Bushman Letters

Interpreting /Xam Narratives
Author(s):
  • Publication Date: 2010
  • Dimensions and Pages: 220 x 150 mm, 256 pp
  • EAN: 9781868145065
  • Recommended Price (ZAR): 100.00
  • Recommended Price (USD): 29.95

The Bleek and Lloyd Collection consists of the notebooks in which William Bleek and Lucy Lloyd transcribed and translated the narratives, cultural information and personal histories told to them in the 1870’s by a number of /Xam informants. It represents a rare and rich record of an indigenous language and culture that no longer exists. The /Xam materials have exerted a fascination for anthropologists and poets alike. They are compromised, mysterious, and yet essential. How does one begin reading texts that are at once so compromised and so unique?

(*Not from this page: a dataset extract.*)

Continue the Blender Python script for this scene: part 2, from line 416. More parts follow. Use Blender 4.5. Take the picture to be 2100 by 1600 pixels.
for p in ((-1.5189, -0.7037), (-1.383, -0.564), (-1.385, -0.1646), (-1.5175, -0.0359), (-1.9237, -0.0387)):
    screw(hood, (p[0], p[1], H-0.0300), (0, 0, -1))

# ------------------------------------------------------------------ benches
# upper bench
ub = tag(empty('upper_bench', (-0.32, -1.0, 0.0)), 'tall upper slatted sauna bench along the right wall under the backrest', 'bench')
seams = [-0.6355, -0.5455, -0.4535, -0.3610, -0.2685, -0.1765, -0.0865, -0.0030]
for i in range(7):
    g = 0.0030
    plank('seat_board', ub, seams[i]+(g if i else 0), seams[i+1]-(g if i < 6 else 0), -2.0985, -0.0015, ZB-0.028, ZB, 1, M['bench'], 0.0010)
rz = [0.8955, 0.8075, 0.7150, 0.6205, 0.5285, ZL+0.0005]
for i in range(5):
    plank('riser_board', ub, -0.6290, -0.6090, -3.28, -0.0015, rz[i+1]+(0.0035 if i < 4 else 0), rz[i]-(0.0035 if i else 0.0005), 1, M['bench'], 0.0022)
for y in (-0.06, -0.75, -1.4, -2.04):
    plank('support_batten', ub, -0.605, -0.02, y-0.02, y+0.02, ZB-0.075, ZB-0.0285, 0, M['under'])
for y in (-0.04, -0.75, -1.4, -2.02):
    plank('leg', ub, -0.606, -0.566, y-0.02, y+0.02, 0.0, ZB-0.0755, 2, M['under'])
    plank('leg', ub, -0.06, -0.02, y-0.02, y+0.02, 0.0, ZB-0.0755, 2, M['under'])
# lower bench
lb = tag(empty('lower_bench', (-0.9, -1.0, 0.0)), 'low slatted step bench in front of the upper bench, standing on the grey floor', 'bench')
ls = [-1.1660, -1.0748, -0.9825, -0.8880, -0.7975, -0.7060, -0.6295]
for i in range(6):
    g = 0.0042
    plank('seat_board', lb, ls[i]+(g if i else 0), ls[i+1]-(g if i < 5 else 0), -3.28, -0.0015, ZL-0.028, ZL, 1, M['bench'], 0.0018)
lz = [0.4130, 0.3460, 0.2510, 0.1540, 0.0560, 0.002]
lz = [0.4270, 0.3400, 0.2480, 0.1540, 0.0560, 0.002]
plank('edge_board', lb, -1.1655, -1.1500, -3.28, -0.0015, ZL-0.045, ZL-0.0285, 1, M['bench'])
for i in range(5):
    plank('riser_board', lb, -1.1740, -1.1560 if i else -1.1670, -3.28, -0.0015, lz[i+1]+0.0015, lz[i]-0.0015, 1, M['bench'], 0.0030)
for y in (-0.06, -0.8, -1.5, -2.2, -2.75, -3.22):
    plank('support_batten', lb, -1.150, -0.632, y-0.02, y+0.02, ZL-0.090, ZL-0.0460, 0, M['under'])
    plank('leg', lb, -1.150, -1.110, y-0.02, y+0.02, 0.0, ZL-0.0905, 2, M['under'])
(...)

Bushman Letters: Interpreting /Xam Narrative is an unusual and important book for it examines not only the /Xam archive but also, and in the first instance, the critical tradition that has grown up around the archive as well as the hermeneutic principles that inform that tradition. It critiques these principles and offers not so much alternative readings as alternative modes of reading. The book accomplishes two things: it shows the problems with the ways that the materials in the Bleek and Lloyd Collection have been approached by previous critics, and it suggests what their interpretations have left out in the course of its own detailed and poetic readings of a number of narratives. The book must be described as metacritical: it is criticism about the critical tradition that has grown up around the /Xam archive and in the fields of folklore and mythology more widely.

Bushman Letters addresses a curiously neglected area in the burgeoning literature on the Bleek and Lloyd collection: the texts themselves. In doing so, the book makes a substantial contribution to the study of oral narratives in general and to the theoretical discourse that informs such studies.

Michael Wessels is a researcher for the Encyclopaedia of South African Arts, Culture and Heritage and a research fellow with the English Department of the University of KwaZulu-Natal, Pietermaritzburg.